**What is needed**
Isolate every line in the data with the string "scene" and copy it.

== == ==

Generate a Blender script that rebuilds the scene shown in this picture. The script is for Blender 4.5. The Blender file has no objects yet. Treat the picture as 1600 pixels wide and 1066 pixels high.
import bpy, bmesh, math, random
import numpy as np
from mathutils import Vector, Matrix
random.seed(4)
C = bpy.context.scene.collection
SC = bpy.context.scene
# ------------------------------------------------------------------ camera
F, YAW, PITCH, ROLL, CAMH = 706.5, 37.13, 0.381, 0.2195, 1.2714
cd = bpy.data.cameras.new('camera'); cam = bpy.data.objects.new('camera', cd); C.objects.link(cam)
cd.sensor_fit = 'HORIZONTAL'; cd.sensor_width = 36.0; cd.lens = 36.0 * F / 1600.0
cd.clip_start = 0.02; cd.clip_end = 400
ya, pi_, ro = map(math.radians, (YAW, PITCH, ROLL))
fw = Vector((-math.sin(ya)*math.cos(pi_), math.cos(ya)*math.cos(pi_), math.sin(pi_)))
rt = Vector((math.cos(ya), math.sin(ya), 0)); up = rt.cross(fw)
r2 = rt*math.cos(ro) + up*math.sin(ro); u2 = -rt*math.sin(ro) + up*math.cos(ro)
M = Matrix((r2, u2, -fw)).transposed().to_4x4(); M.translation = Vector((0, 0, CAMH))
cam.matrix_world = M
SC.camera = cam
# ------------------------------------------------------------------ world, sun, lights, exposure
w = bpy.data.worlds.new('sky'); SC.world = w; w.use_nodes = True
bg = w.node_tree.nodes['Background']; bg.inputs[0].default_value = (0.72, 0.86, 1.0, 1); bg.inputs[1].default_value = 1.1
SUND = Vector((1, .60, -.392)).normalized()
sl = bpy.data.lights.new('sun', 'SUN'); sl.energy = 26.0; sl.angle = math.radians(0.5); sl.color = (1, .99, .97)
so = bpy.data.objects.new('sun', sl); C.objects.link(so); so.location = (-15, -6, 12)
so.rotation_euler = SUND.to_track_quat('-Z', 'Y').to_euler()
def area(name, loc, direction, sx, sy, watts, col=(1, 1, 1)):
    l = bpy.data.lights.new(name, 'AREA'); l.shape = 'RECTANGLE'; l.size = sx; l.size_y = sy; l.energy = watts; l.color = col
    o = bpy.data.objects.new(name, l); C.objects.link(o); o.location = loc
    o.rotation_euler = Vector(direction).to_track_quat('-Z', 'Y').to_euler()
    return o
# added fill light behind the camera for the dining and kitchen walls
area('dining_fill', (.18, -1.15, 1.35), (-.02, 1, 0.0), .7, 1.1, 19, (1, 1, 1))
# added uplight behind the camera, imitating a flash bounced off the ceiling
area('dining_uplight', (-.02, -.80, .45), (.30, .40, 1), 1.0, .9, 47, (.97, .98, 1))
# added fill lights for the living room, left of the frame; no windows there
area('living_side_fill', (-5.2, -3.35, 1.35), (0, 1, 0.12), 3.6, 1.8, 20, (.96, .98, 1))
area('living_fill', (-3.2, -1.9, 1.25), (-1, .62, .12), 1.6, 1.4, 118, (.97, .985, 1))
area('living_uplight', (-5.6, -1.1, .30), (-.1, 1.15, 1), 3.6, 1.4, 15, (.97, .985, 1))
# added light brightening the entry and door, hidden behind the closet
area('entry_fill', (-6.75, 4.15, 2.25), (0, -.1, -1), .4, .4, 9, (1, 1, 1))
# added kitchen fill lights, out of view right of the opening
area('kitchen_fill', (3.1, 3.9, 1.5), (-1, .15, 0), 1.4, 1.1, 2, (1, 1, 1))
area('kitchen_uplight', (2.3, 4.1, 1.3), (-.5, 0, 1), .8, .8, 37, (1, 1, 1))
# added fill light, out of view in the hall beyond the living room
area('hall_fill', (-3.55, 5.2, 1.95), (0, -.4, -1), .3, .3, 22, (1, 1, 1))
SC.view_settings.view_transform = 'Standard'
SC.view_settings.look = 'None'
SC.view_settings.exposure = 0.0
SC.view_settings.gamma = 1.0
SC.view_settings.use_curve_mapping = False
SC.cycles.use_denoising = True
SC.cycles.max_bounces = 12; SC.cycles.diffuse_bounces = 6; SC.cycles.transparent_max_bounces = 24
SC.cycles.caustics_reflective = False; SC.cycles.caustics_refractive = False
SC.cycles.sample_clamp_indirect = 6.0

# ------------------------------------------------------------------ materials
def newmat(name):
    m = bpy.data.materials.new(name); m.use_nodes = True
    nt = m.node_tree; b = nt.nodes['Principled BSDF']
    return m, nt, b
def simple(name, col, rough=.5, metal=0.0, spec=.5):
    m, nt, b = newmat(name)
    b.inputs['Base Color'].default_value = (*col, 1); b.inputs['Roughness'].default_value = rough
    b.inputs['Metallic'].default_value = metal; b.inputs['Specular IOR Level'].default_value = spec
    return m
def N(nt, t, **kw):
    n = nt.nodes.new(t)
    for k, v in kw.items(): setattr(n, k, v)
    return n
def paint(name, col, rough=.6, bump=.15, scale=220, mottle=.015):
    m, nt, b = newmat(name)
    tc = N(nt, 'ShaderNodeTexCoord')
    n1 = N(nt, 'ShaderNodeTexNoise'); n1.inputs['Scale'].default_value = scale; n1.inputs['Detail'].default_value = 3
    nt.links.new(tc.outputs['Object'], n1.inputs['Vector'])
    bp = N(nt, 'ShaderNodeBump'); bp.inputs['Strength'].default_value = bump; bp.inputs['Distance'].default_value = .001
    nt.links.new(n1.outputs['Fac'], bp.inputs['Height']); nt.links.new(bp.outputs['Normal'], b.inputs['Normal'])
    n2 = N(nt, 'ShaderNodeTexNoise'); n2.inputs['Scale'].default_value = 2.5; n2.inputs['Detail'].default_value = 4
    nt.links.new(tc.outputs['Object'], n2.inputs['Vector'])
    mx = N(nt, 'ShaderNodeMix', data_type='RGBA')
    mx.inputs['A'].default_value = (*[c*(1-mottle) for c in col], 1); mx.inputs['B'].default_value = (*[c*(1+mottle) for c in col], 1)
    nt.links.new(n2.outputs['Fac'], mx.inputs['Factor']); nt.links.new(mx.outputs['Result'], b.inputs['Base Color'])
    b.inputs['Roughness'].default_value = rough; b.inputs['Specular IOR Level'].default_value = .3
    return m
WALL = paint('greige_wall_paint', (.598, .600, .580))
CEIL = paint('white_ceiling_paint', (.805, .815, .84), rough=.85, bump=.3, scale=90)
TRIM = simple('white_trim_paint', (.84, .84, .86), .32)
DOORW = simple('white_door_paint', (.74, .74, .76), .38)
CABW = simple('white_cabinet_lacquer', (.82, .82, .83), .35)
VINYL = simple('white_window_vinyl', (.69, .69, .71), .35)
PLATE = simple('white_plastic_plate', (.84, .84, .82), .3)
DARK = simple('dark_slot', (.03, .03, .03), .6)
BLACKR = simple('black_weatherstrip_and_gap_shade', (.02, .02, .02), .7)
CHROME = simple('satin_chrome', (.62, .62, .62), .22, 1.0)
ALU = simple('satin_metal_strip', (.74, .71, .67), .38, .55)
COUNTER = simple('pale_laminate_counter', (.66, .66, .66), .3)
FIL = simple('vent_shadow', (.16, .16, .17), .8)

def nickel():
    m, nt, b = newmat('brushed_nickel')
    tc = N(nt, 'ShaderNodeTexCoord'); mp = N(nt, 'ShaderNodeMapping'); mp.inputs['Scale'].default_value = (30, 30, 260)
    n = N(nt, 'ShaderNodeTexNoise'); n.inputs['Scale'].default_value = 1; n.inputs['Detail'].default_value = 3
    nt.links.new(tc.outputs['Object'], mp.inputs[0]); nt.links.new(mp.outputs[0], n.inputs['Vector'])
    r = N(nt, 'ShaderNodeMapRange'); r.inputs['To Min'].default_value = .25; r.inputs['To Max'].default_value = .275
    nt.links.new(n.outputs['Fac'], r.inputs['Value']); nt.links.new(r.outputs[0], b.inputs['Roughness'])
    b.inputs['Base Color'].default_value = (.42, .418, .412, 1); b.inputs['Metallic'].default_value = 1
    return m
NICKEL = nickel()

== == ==

**Task result**
Generate a Blender script that rebuilds the scene shown in this picture. The script is for Blender 4.5. The Blender file has no objects yet. Treat the picture as 1600 pixels wide and 1066 pixels high.
C = bpy.context.scene.collection
SC = bpy.context.scene